Di sini kita melihat kebenaran dasar iman Kristen: anugerah mendahului peraturan. Allah sudah mencurahkan kasih-Nya terlebih dahulu. Baru kemudian, Allah meminta umat-Nya untuk berlaku sesuai dengan karakter-Nya yang kudus. Allah telah mencurahkan kasih, memberikan anugerah, menyatakan rahmat kepada mereka yang dikasihi-Nya.
Dari sisi Israel sebagai umat Allah, mereka dipanggil untuk “lakukanlah semuanya itu dengan setia.” (ay. 32). Dua hal yang kita catat di sini. Umat Allah harus melakukan semuanya itu. Tiada satu hal pun yang boleh di-discount. Tak ada setitik pun yang boleh dikurangi dari hukum Taurat (bdk. Mat. 5:18-19). Umat pun harus melakukan dengan setia. Artinya, memperjuangkan supaya nilai-nilai kekudusan Allah berlaku dalam tindak-tanduk sehari-hari dan perikehidupan umat secara berkomunitas. Intinya, kasih Allah yang total, patutlah disambut dengan cinta umat yang total.
Jika umat setia melakukan perintah Allah, maka ada janji yang Allah berikan. Mereka akan “hidup, dan baik kedaanmu serta lanjut umurmu di negeri yang akan kamu duduki.” Kehidupan adalah anugerah bagi mereka yang menjadi umat Allah. Allah tidak menghendaki kematian, baik rohani, fisik maupun kematian kekal. Umat akan menikmati sejahtera, yang berarti keadaan hidup yang baik, cukup sandang, pangan dan papan serta memiliki relasi yang baik dengan Allah, sesama dan lingkungan. Mereka pun akan menikmati kehidupan yang tenteram di tanah Perjanjian, yakni hidup dalam lindungan Tuhan dari hari ke hari.
Sebagai kesimpulan, betapa banyak orang Kristen yang salah memahami Alkitab sebagai buku yang penuh dengan aturan yang menjerat. Kitab Suci bak kitab hukum pidana.

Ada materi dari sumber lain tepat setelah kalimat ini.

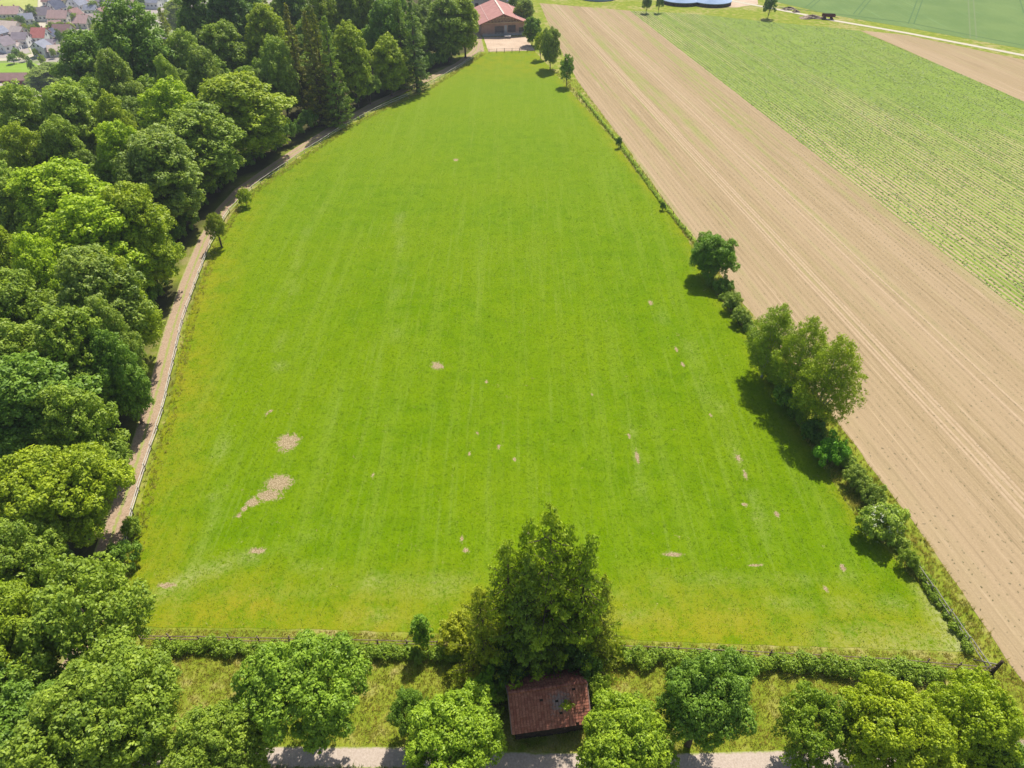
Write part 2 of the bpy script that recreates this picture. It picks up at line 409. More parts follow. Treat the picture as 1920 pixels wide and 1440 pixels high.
def dry(x, y):
    a = 1.25*np.clip(1-dist_poly(MBt, x, y, False)/10, 0, 1)**1.3; b = 1.0*np.clip(1-dist_poly(ML, x, y, False)/8, 0, 1)*np.clip(1.3-(y-40)/130, .35, 1); c = np.clip(1-dist_poly(MR, x, y, False)/2.5, 0, 1)*.7
    far = np.clip((y-205)/22, 0, 1)*.6
    return np.clip(np.maximum(np.maximum(a, b), np.maximum(c, far)), 0, 1)*(.55+.7*vnoise(x, y, 6))
PALEL = np.array(GP([(1745, 1110), (1768, 1150), (1795, 1190), (1810, 1215)])); PALE2 = np.array(GP([(240, 1150), (340, 1085), (470, 1040)])); PALE3 = np.array(GP([(300, 1000), (560, 985), (900, 1160)]))
PLINES = [np.array(GP(p)) for p in ([(330, 1085), (430, 1110), (620, 1118), (860, 1108)], [(560, 1065), (700, 1090), (880, 1088)], [(300, 1130), (340, 1090), (520, 1030), (640, 975)], [(640, 1150), (900, 1150)], [(1150, 1075), (1350, 1085), (1600, 1080)], [(1130, 1120), (1500, 1125), (1700, 1135)], [(1140, 1160), (1500, 1172), (1760, 1185)], [(1290, 640), (1345, 760), (1400, 900), (1455, 1040)], [(1180, 780), (1200, 880), (1215, 980)], [(1225, 560), (1290, 690), (1350, 800)], [(560, 470), (530, 600), (520, 720)], [(610, 380), (570, 440), (545, 560)], [(750, 400), (742, 640)], [(430, 780), (400, 960), (330, 1160)])]
def pale(x, y):
    q = np.zeros(len(x))
    for i, P_ in enumerate(PLINES): q = np.maximum(q, np.clip(1-dist_poly(P_, x, y, False)/.8, 0, 1)*(.9*vnoise(x+i*7, y, 2.2)**1.5))
    return .6*q+np.clip(1.1-dist_poly(PALEL, x, y, False)/1.8, 0, 1)+.45*np.clip(1-dist_poly(PALE2, x, y, False)/1.2, 0, 1)+.5*np.clip(1.0-dist_poly(MBt[:2], x, y, False)/2.5, 0, 1)*np.clip((x-25)/10, 0, 1)
sheet("meadow", MEADOW, .02, 1.4, M_MEADOW, {"bare": bare, "dry": dry, "pale": pale, "far": lambda x, y: np.clip((y-90)/130, 0, 1)}, .12, ex, bstep=.9)

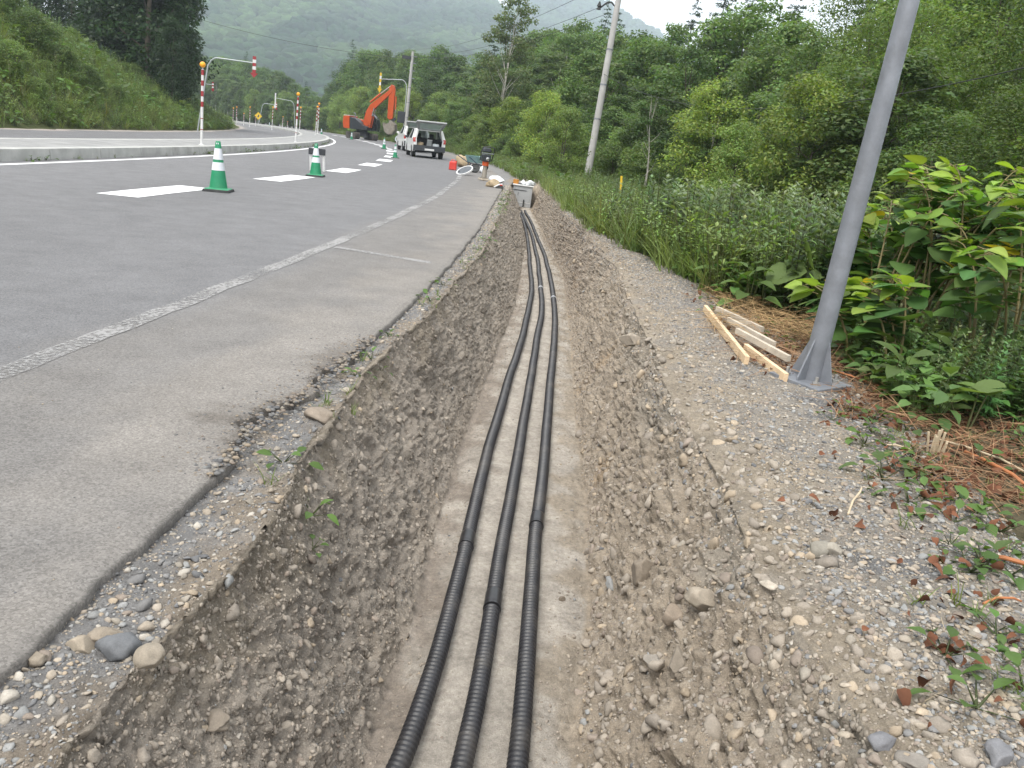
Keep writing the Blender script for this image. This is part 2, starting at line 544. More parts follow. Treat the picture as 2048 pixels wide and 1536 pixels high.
def surf(seg, k, u0=0., u1=1., y0=1.2, y1=26, gen=rng):
    """random points on one band of the ground: position, normal"""
    cs = np.where(SEG == seg)[0]
    r0, r1 = np.searchsorted(rows, y0), np.searchsorted(rows, y1) - 1
    fr = gen.uniform(r0, r1, k); fc = cs[0] + (u0 + (u1 - u0) * gen.random(k)) * (len(cs) - 1)
    a, b = np.floor(fr).astype(int), np.floor(fc).astype(int)
    ta, tb = (fr - a)[:, None], (fc - b)[:, None]
    def bl(A): return (A[a, b] * (1 - ta) + A[a + 1, b] * ta) * (1 - tb) + (A[a, b + 1] * (1 - ta) + A[a + 1, b + 1] * ta) * tb
    return bl(GP), bl(GN)

def ground_z(x, y):
    r = np.clip(np.searchsorted(rows, y), 1, NR - 1)
    t = (y - rows[r - 1]) / (rows[r] - rows[r - 1])
    a = np.interp(x, GP[r - 1, :, 0], GP[r - 1, :, 2]); b = np.interp(x, GP[r, :, 0], GP[r, :, 2])
    return float(a * (1 - t) + b * t)

# ------------------------------------------------------------------ asphalt
rr = np.concatenate([np.linspace(-12, 1.0, 12), np.geomspace(1.05, 26, 420), np.geomspace(26.5, 330, 120)])
rag = fbm(rr * 7, 0, 0, 4, 71) * .012 + fbm(rr * 9, 5, 0, 4, 72) * .06 * smooth(2.55, 2.9, rr) * smooth(4.6, 3.9, rr) - .035 * smooth(2.6, 3.0, rr) * smooth(4.4, 3.6, rr)
rag = rag * (rr < 30)
re_ = edge(rr) + rag
rfoot = curve(rr) + HILLQ + fbm(rr * .8, 2, 0, 3, 73) * .25
un = 1 - np.concatenate([np.linspace(1, .16, 46), np.geomspace(.155, .001, 60)])
un = np.append(un, 1.0)
RXs = rfoot[:, None] + (re_ - rfoot)[:, None] * un[None]
RYs = np.repeat(rr[:, None], len(un), 1)
RZs = base_z(RXs, RYs)
de = re_[:, None] - RXs
RZs = RZs - .012 * smooth(.05, 0, de) * (RYs < 26)
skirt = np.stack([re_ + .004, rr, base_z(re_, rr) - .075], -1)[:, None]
RP = np.concatenate([np.stack([RXs, RYs, RZs], -1), skirt], 1)
nrw, ncw = RP.shape[:2]
rc = np.zeros((nrw, ncw, 3)); rc[:] = (.150, .149, .152)
RPx, RPy = RP[..., 0], RP[..., 1]
dd = np.concatenate([de, np.zeros((nrw, 1))], 1)
n1 = fbm(RPx * 1.1, RPy * .5, 0, 4, 81)
lane = smooth(1.55, 1.05, dd + n1 * .12)[..., None]
rc = rc * (1 - lane) + np.array((.168, .160, .152)) * lane
n2 = fbm(RPx * 3, RPy * 1.6, 0, 4, 83)
dust = smooth(.75, .1, dd + n2 * .35)[..., None] * .8
rc = rc * (1 - dust) + np.array((.208, .192, .174)) * dust
brk = (smooth(.17, .02, dd + n2 * .12) * smooth(2.5, 2.9, RPy) * smooth(4.9, 3.8, RPy))[..., None]
rc = rc * (1 - brk * .55) + np.array((.085, .07, .056)) * brk * .55
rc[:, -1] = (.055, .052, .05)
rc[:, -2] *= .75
rc *= (1 + .09 * fbm(RPx * .35, RPy * .12, 0, 3, 85))[..., None]
gut = smooth(.7, .45, RPx - rfoot[:, None] + .1 * n1)[..., None]
rc = rc * (1 - gut) + np.array((.30, .265, .24)) * gut
ii, jj = np.meshgrid(np.arange(nrw - 1), np.arange(ncw - 1), indexing='ij')
RF = np.stack([ii * ncw + jj, ii * ncw + jj + 1, (ii + 1) * ncw + jj + 1, (ii + 1) * ncw + jj], -1).reshape(-1, 4)
M_asph = attr_mat("asphalt", .88, .13, (3, 60, 330), .55, 300, .004, spec=.25)
_N, _L = M_asph.node_tree.nodes, M_asph.node_tree.links
_B = _N["Principled BSDF"]
_co = _N.new("ShaderNodeTexCoord"); _vo = _N.new("ShaderNodeTexVoronoi"); _vo.inputs["Scale"].default_value = 165
_L.new(_co.outputs["Object"], _vo.inputs["Vector"])
_sep = _N.new("ShaderNodeSeparateColor"); _L.new(_vo.outputs["Color"], _sep.inputs[0])
_mr = _N.new("ShaderNodeMapRange"); _mr.inputs[1].default_value, _mr.inputs[2].default_value = 0, 1
_mr.inputs[3].default_value, _mr.inputs[4].default_value = .76, 1.27
_L.new(_sep.outputs[0], _mr.inputs[0])
_mx = _N.new("ShaderNodeMix"); _mx.data_type = 'RGBA'; _mx.blend_type = 'MULTIPLY'; _mx.inputs[0].default_value = 1
_src = _B.inputs["Base Color"].links[0].from_socket
_L.new(_src, _mx.inputs["A"]); _L.new(_mr.outputs[0], _mx.inputs["B"]); _L.new(_mx.outputs["Result"], _B.inputs["Base Color"])
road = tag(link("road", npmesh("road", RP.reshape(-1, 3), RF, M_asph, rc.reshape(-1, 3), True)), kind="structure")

# ------------------------------------------------------------------ painted markings
def paint_mat(name, rgb, wear, scale=38):
    m, N, L, B = nodes(name)
    co = N.new("ShaderNodeTexCoord"); n = N.new("ShaderNodeTexNoise")
    n.inputs["Scale"].default_value, n.inputs["Detail"].default_value, n.inputs["Roughness"].default_value = scale, 8, .75
    L.new(co.outputs["Object"], n.inputs["Vector"])
    n3 = N.new("ShaderNodeTexNoise"); n3.inputs["Scale"].default_value = 1.3; L.new(co.outputs["Object"], n3.inputs["Vector"])
    ad = N.new("ShaderNodeMath"); ad.operation = 'MULTIPLY_ADD'; ad.inputs[1].default_value = .45; L.new(n3.outputs["Fac"], ad.inputs[0]); L.new(n.outputs["Fac"], ad.inputs[2])
    r = N.new("ShaderNodeMapRange"); r.inputs[1].default_value, r.inputs[2].default_value = wear + .13, wear + .31
    L.new(ad.outputs[0], r.inputs[0])
    B.inputs["Base Color"].default_value = (*rgb, 1); B.inputs["Roughness"].default_value = .7
    tr = N.new("ShaderNodeBsdfTransparent"); ms = N.new("ShaderNodeMixShader")
    L.new(r.outputs[0], ms.inputs[0]); L.new(tr.outputs[0], ms.inputs[1]); L.new(B.outputs[0], ms.inputs[2])
    L.new(ms.outputs[0], N["Material Output"].inputs["Surface"])
    return m
def strip(name, ys, x0, x1, m, lift=.004, n=3):
    ys = np.asarray(ys, float)
    X = np.stack([x0 + (x1 - x0) * k / (n - 1) for k in range(n)], 1)
    Y = np.repeat(ys[:, None], n, 1)
    V = np.stack([X, Y, base_z(X, Y) + lift], -1).reshape(-1, 3)
    a, b = np.meshgrid(np.arange(len(ys) - 1), np.arange(n - 1), indexing='ij')
    Fs = np.stack([a * n + b, a * n + b + 1, (a + 1) * n + b + 1, (a + 1) * n + b], -1).reshape(-1, 4)
    return V, Fs
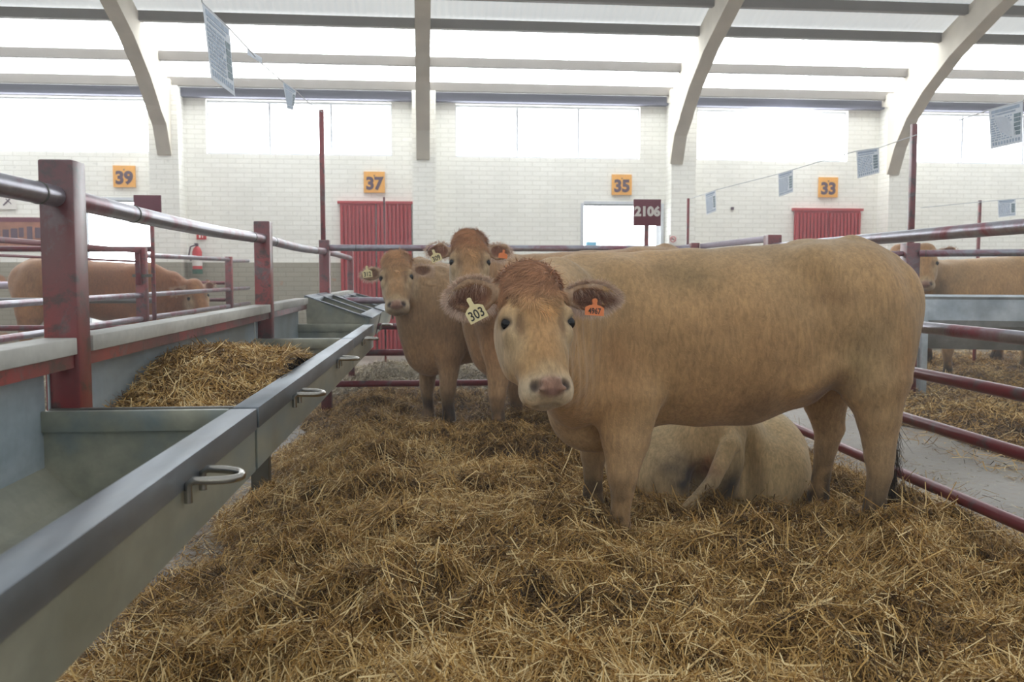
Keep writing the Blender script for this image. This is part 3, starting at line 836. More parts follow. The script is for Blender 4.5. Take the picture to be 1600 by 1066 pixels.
# ------------------------------------------------------------------ the other cattle
def std_cow(base, yaw, head, label, sc=1.0, spread=(.12, .0), zf=-.02, belly=0.0, neck_k=1.0, **kw):
    torso = [(-.82, 1.20, .74, .15), (-.76, 1.30, .68, .215), (-.62, 1.375, .66, .265), (-.46, 1.37, .66, .295), (-.28, 1.345, .555, .31), (-.09, 1.335, .50, .335),
             (.12, 1.322, .50, .335), (.32, 1.31, .51, .305), (.49, 1.31, .46, .26), (.62, 1.30, .43, .21), (.70, 1.20, .52, .16)]
    torso = [(x, t, z + belly * math.exp(-((x + .2) / .45) ** 2), w) for x, t, z, w in torso]
    a, b = spread
    legs = [leg_front(.52 - a / 2, .18, zf), leg_front(.52 + a / 2, -.18, zf), leg_hind(-.62 + b / 2, .20, zf), leg_hind(-.62 - b / 2, -.20, zf)]
    muscles = [((.50, .14, 1.0), None, (.20, .14, .26), None, .08), ((.50, -.14, 1.0), None, (.20, .14, .26), None, .08),
               ((-.56, .13, 1.05), None, (.25, .18, .28), None, .08), ((-.56, -.13, 1.05), None, (.25, .18, .28), None, .08),
               ((-.745, .14, .86), None, (.14, .13, .26), None, .08), ((-.745, -.14, .86), None, (.14, .13, .26), None, .08),
               ((.60, 0, .60), None, (.18, .13, .17), None, .07), ((-.64, 0, 1.345), (-.82, 0, 1.27), (.05, .045), (.035, .035), .05)]
    late = [((-.81, 0, 1.28), (-.885, .0, 1.10), (.032, .03), (.026, .026), .02), ((-.885, .0, 1.10), (-.885, .02, .80), (.026, .026), (.020, .022), .015), ((-.885, .02, .80), (-.86, .02, .50), (.02, .022), (.016, .016), .012)]
    fw = np.array((math.cos(yaw), math.sin(yaw), 0)); R0 = np.array(base, float); S0 = R0 + (fw * .60 + np.array((0, 0, 1.04))) * sc; S1 = R0 + (fw * .56 + np.array((0, 0, .84))) * sc
    s, n, a_ = axes_of(head); k = head.get('size', 1); O = np.array(head['O']); back = O - (n * .19 + a_ * .03) * k; jaw = O - (n * .23 - a_ * .06) * k
    hd = back - S0; side = np.array((-hd[1], hd[0], 0)); side /= np.linalg.norm(side) + 1e-9; mid = (S0 + back) / 2 + np.array((0, 0, .03)); m2 = (S1 + jaw) / 2
    q = neck_k
    neck = [(S0, mid, (.19, .28), (.15 * q, .23 * q), side, .09), (mid, back, (.15 * q, .23 * q), (.11 * k, .145 * k), side, .06), (S1, m2, (.15, .20), (.10, .15), side, .07), (m2, jaw, (.10, .15), (.065, .09), side, .06)]
    return make_cow(dict(base=base, yaw=yaw, scale=sc, torso=torso, legs=legs, muscles=muscles, late=late, neck=neck, head=head, label=label, extra_pts=[tuple(mid)], zmin=base[2] - .04, **kw))

# cow with ear tag 309, peering over the front cow
hd = dict(O=tuple(at(735, 403, 6.0)), a=tuple(at(738, 500, 5.86) - at(735, 357, 6.14)), n=(.03, -1, .2), size=.99, poll=(168, 116, 78),
          ears=[dict(side=-1, dir=(-1, -.10, -.06), open=(.15, 1, .25), len=.185, wid=.062, az=-.10), dict(side=1, dir=(1, -.15, -.10), open=(-.15, 1, .25), len=.185, wid=.060, az=-.10)])
c3, T3 = std_cow((1.03, 6.78, .10), math.pi + .06, hd, 'tan cow directly behind the front cow, its raised head showing above the front cow', 1.035, spread=(-.18, .1), colour=(186, 146, 104), seed=7,
                 coarse=.022, fine=.010, forelock=2600, ear_hair=700, hairk=1.5, patches=[((.62, .2, .80), (.14, .3, .25), (160, 110, 68), .7)], neck_k=.95)
# cow at the trough
hd = dict(O=tuple(at(618, 428, 6.95)), a=tuple(at(619, 487, 6.83) - at(617, 388, 7.08)), n=(-.05, -1, .15), size=.95, poll=(184, 138, 96), ear=(132, 92, 66),
          ears=[dict(side=-1, dir=(-1, -.12, -.02), open=(.15, 1, .30), len=.185, wid=.056, az=-.075), dict(side=1, dir=(1, -.15, -.04), open=(-.15, 1, .30), len=.185, wid=.056, az=-.075)])
c2, T2 = std_cow((.445, 7.49, .08), math.radians(204), hd, 'tan cow standing at the back of the pen with its muzzle over the trough', 1.0, spread=(.02, .1), colour=(184, 148, 108), seed=8,
                 coarse=.022, fine=.010, forelock=2400, ear_hair=700, hairk=1.6, patches=[((.2, .3, .85), (.35, .2, .25), (150, 116, 80), .6), ((.52, .2, .12), (.1, .4, .14), (58, 48, 40), .9)])

# cow lying down behind the front cow, seen from the rear
def lying():
    yaw = math.radians(97); base = (1.38, 5.50, .06)
    torso = [(-.80, .44, .10, .20), (-.70, .55, .02, .30), (-.5, .64, -.02, .37), (-.1, .68, -.04, .41), (.3, .69, -.04, .38), (.6, .72, .02, .29), (.80, .62, .10, .20)]
    muscles = [((-.56, -.33, .22), None, (.36, .22, .27), None, .05), ((-.52, .30, .20), None, (.34, .22, .25), None, .05), ((-.62, 0, .46), (-.80, 0, .42), (.07, .06), (.05, .05), .06),
               ((-.86, -.26, .16), None, (.15, .20, .20), None, .06), ((-.80, .28, .14), None, (.14, .17, .18), None, .06)]
    legs = [[((-.45, -.46, .12), (.10, .12)), ((-.10, -.56, .08), (.07, .07)), ((.02, -.54, .06), (.055, .055)), ((-.20, -.60, .03), (.045, .045)), ((-.32, -.60, .02), (.05, .05))],
            [((-.45, .34, .12), (.10, .12)), ((-.10, .40, .08), (.07, .07)), ((.02, .38, .06), (.055, .055)), ((-.15, .42, .05), (.045, .045)), ((-.22, .40, .04), (.05, .05))],
            [((.60, -.20, .35), (.10, .14)), ((.78, -.28, .10), (.06, .07)), ((.52, -.32, .05), (.045, .045)), ((.46, -.32, .03), (.05, .05))],
            [((.60, .20, .35), (.10, .14)), ((.78, .28, .10), (.06, .07)), ((.52, .32, .05), (.045, .045)), ((.46, .32, .03), (.05, .05))]]
    late = [((-.80, 0, .48), (-.97, .02, .36), (.044, .04), (.040, .036), .012), ((-.97, .04, .36), (-1.05, .16, .20), (.040, .036), (.036, .034), .010), ((-1.05, .16, .20), (-1.08, .34, .05), (.036, .034), (.036, .032), .010)]
    fw = np.array((math.cos(yaw), math.sin(yaw), 0)); R0 = np.array(base)
    lf = np.array((-math.sin(yaw), math.cos(yaw), 0)); O = R0 + fw * .58 + lf * .47 + np.array((0, 0, .36))
    head = dict(O=tuple(O), a=tuple(-fw * .8 + np.array((0, 0, -.45)) + lf * .05), n=tuple(lf * .9 + np.array((0, 0, .35))), size=.92,
        ears=[dict(side=-1, dir=(-1, -.4, -.02), open=(.15, 1, .2), len=.17, wid=.05), dict(side=1, dir=(1, -.4, -.02), open=(-.15, 1, .2), len=.17, wid=.05)], poll=(200, 176, 140))
    s, n, a = axes_of(head); back = np.array(O) - n * .17 - a * .06; S0 = R0 + fw * .62 + np.array((0, 0, .42)); m1 = R0 + fw * .80 + lf * .16 + np.array((0, 0, .40)); side = np.array((0, 0, 1.0))
    neck = [(S0, m1, (.20, .18), (.17, .15), side, .08), (m1, back, (.17, .15), (.13, .12), side, .06)]
    dents = [((-.97, -.10, .18), (.14, .05, .26), .05), ((-.93, .16, .12), (.10, .06, .16), .05)]
    patches = [((-.90, .26, .20), (.24, .15, .11), (78, 78, 84), 1.1), ((-.95, .0, .10), (.16, .06, .16), (74, 66, 66), 1.1), ((-.95, .14, .24), (.10, .06, .07), (160, 84, 52), .9), ((-.8, -.45, .2), (.2, .14, .2), (170, 150, 118), .6)]
    return make_cow(dict(base=base, yaw=yaw, scale=1.03, torso=torso, legs=legs, muscles=muscles, late=late, neck=neck, head=head, dents=dents, patches=patches, colour=(222, 196, 150), dirty_legs=False, seed=12, zmin=.02,
                         coarse=.016, fine=.014, fur=26000, ear_hair=200, label='cream cow lying in the straw behind the front cow, seen from the rear', lump=.02))
lying()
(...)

Dipandang dari sisi perjanjian, sekarang kita memahami bahwa semua aturan ini merupakan ungkapan cinta kasih Allah, yang sudah sepatutnya disambut dengan gembira oleh setiap umat Allah. Peraturan ini sesungguhnya merupakan petunjuk agar kita menjadi umat dengan karakter Allah sendiri, di tengah-tengah dunia yang bengkok dan yang melawan Allah.
Mungkinkah kita bisa melakukannya? Yesus Kristus adalah Teladan kita. Ia menyambut kasih Allah yang Ia dengar ketika dibaptiskan, “Engkaulah Anakku yang Kukasihi,” (Luk. 3:22) dengan bergaul akrab dengan firman Allah. Sehingga, ketika cobaan si jahat datang, Kristus selalu menjawab dengan “Ada tertulis” (Luk. 4:4, 8, 12). Cintailah hukum Allah, maka Saudara akan mendapatkan kemerdekaan yang sejati! Syukur kepada Allah!